Data to process:
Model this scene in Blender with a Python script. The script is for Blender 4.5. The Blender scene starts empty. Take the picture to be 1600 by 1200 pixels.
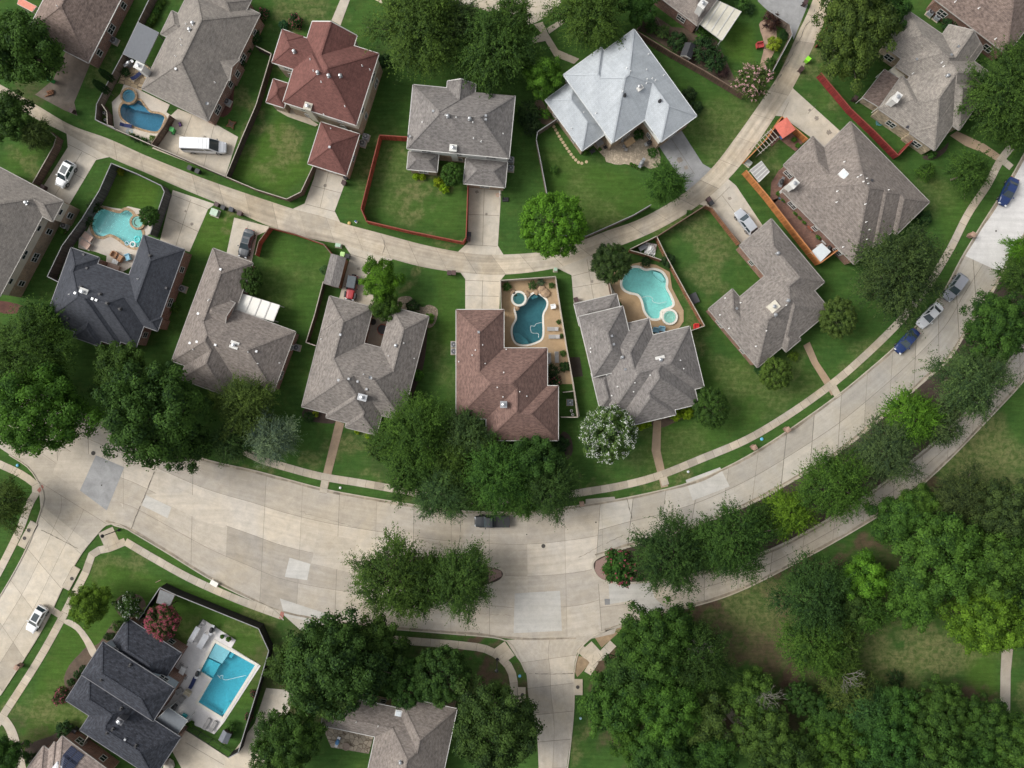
--
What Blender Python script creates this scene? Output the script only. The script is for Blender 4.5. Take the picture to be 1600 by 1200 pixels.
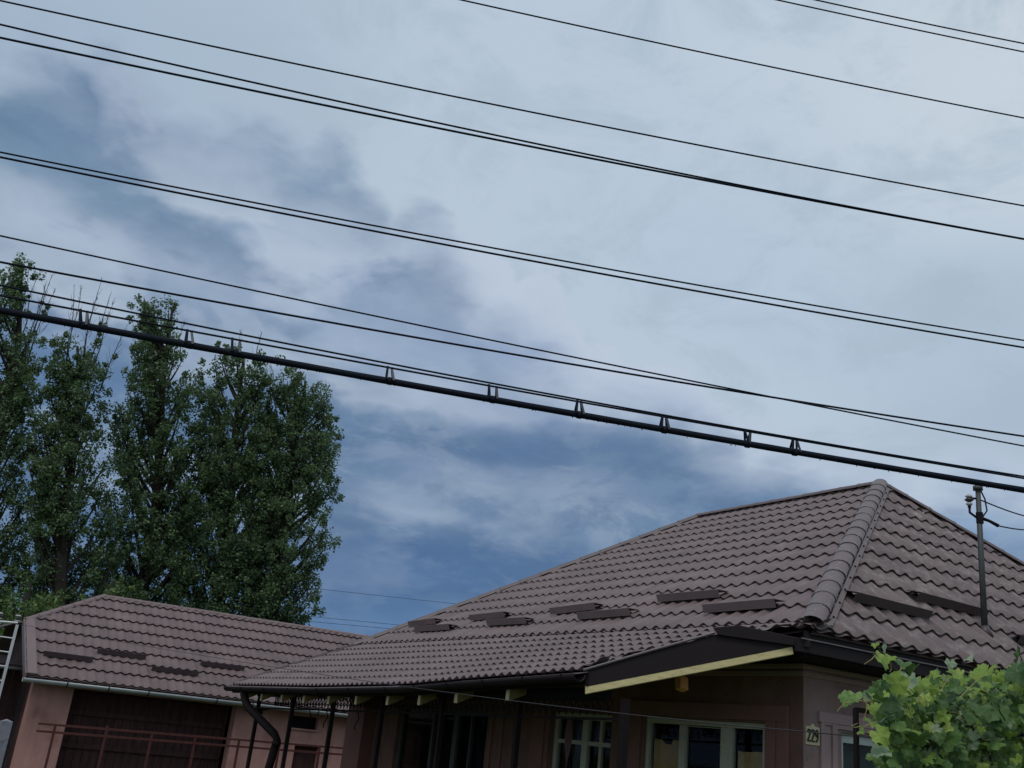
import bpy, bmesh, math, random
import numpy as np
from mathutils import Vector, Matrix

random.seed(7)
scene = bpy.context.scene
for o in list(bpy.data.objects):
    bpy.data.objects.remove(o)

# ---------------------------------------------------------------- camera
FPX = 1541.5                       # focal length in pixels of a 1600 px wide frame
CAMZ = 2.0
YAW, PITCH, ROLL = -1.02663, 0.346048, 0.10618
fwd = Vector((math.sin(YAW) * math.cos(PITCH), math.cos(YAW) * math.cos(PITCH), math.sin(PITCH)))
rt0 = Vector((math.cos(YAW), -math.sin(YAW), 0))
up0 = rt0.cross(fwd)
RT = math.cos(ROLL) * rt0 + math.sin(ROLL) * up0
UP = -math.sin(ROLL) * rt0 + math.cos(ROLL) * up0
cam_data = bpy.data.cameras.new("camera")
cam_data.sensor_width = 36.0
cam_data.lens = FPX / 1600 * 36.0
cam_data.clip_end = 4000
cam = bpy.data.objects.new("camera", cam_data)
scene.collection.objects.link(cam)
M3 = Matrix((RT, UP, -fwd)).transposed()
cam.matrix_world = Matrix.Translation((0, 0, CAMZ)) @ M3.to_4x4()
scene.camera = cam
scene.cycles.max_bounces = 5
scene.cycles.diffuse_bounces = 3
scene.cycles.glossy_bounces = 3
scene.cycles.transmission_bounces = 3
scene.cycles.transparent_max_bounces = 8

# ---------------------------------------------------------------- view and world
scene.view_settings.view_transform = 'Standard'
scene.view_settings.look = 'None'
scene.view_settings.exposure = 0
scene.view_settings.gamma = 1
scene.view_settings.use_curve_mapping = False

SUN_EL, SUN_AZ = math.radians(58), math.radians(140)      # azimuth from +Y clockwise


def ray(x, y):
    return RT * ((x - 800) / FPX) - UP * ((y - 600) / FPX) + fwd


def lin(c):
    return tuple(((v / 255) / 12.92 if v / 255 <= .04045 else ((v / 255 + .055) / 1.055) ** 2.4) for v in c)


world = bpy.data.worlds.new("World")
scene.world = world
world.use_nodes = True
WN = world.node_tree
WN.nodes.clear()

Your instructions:
Copy word for word every line from the one with "What Blender Python" through the one with "from mathutils import Vector, Matrix", including both. No pictures belong in the copy.

Expected answer:
What Blender Python script creates this scene? Output the script only. The script is for Blender 4.5. Take the picture to be 1600 by 1200 pixels.
import bpy, bmesh, math, random
import numpy as np
from mathutils import Vector, Matrix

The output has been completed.